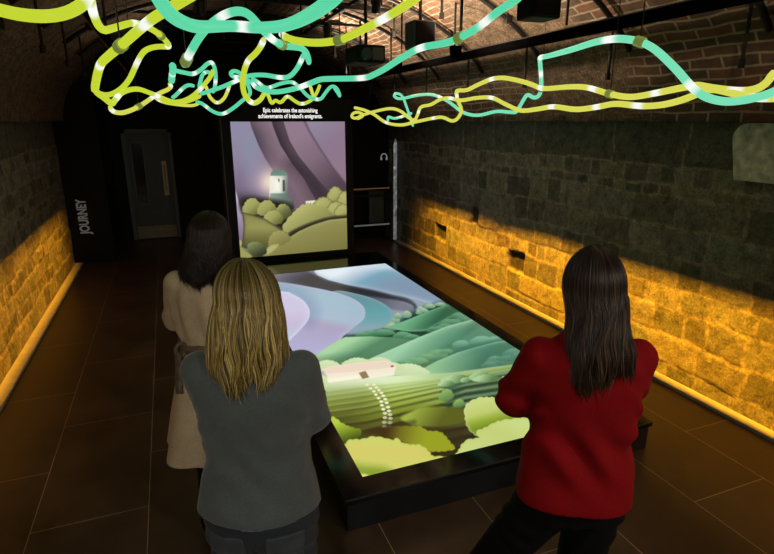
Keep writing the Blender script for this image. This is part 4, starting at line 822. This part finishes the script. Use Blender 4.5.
M['beige_wool'] = wool('beige_gabardine', (.70, .55, .35), 300, .75, .1)
M['denim'] = wool('dark_denim', (.032, .04, .05), 400, .8, .1)
M['denim_pocket'] = wool('worn_denim_pocket', (.06, .072, .085), 400, .8, .1)
M['black_cloth'] = wool('black_cloth', (.003, .003, .0035), 300, .9, 0)
M['belt'] = wool('dark_beige_belt', (.19, .135, .09), 300, .7, .1)
M['shoe'] = simple('black_leather', (.012, .011, .011), .35, .2, 30)
M['sole'] = simple('shoe_sole', (.02, .018, .016), .7, .2, 30)
M['eye'] = attr_mat('eye_with_iris', .2)
t = NT('hair'); a_ = t.new('ShaderNodeAttribute', attribute_name='col'); t.set(a_.outputs['Color'], .42, spec=.45); t.b.inputs['Anisotropic'].default_value = .5; M['hair'] = t.m

def head_frame(P):
    Rm = rotz(P['head_turn'])@rotx(-P['head_dip']); pv = np.array(P['neck']); return lambda q: pv+Rm@(np.array(q, float)-np.array([0, -.01, 1.45])), Rm
def hand(f, wrist, d, side, up, spread=.3, curl=.5):
    """palm and five fingers; d = pointing direction, side = towards the thumb, up = back of the hand"""
    w = np.array(wrist, float); d = np.array(d, float); d /= np.linalg.norm(d); side = np.array(side, float); side -= d*(side@d); side /= np.linalg.norm(side); up = np.cross(d, side)*np.sign(np.cross(d, side)@np.array(up, float)+1e-9)
    for j in np.linspace(-1, 1, 5): f.cap(w+side*j*.022+d*.005, w+side*j*.031+d*.085, .014, .0125, .012)
    for j, (ln, off) in enumerate(((.068, .030), (.076, .010), (.071, -.011), (.055, -.031))):
        p = w+d*.088+side*off; a = 0
        for i, q in enumerate((.42, .33, .25)):
            a += curl*(.5 if i == 0 else .75); dd = d*math.cos(a)-up*math.sin(a)+side*off*spread*2; n = p+dd*ln*q; f.cap(p, n, .0092-.0007*i, .0088-.0007*i, .004); p = n
    p = w+d*.025+side*.026
    for ln, a in ((.045, .75), (.032, .5), (.026, .3)):
        n = p+(d*math.cos(a)+side*math.sin(a)-up*.25)*ln; f.cap(p, n, .0125, .0105, .006); p = n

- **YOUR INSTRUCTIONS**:
Repeat the material above word for word, please, apart from its images.

- **WRITTEN RESPONSE**:
Keep writing the Blender script for this image. This is part 4, starting at line 822. This part finishes the script. Use Blender 4.5.
M['beige_wool'] = wool('beige_gabardine', (.70, .55, .35), 300, .75, .1)
M['denim'] = wool('dark_denim', (.032, .04, .05), 400, .8, .1)
M['denim_pocket'] = wool('worn_denim_pocket', (.06, .072, .085), 400, .8, .1)
M['black_cloth'] = wool('black_cloth', (.003, .003, .0035), 300, .9, 0)
M['belt'] = wool('dark_beige_belt', (.19, .135, .09), 300, .7, .1)
M['shoe'] = simple('black_leather', (.012, .011, .011), .35, .2, 30)
M['sole'] = simple('shoe_sole', (.02, .018, .016), .7, .2, 30)
M['eye'] = attr_mat('eye_with_iris', .2)
t = NT('hair'); a_ = t.new('ShaderNodeAttribute', attribute_name='col'); t.set(a_.outputs['Color'], .42, spec=.45); t.b.inputs['Anisotropic'].default_value = .5; M['hair'] = t.m

def head_frame(P):
    Rm = rotz(P['head_turn'])@rotx(-P['head_dip']); pv = np.array(P['neck']); return lambda q: pv+Rm@(np.array(q, float)-np.array([0, -.01, 1.45])), Rm
def hand(f, wrist, d, side, up, spread=.3, curl=.5):
    """palm and five fingers; d = pointing direction, side = towards the thumb, up = back of the hand"""
    w = np.array(wrist, float); d = np.array(d, float); d /= np.linalg.norm(d); side = np.array(side, float); side -= d*(side@d); side /= np.linalg.norm(side); up = np.cross(d, side)*np.sign(np.cross(d, side)@np.array(up, float)+1e-9)
    for j in np.linspace(-1, 1, 5): f.cap(w+side*j*.022+d*.005, w+side*j*.031+d*.085, .014, .0125, .012)
    for j, (ln, off) in enumerate(((.068, .030), (.076, .010), (.071, -.011), (.055, -.031))):
        p = w+d*.088+side*off; a = 0
        for i, q in enumerate((.42, .33, .25)):
            a += curl*(.5 if i == 0 else .75); dd = d*math.cos(a)-up*math.sin(a)+side*off*spread*2; n = p+dd*ln*q; f.cap(p, n, .0092-.0007*i, .0088-.0007*i, .004); p = n
    p = w+d*.025+side*.026
    for ln, a in ((.045, .75), (.032, .5), (.026, .3)):
        n = p+(d*math.cos(a)+side*math.sin(a)-up*.25)*ln; f.cap(p, n, .0125, .0105, .006); p = n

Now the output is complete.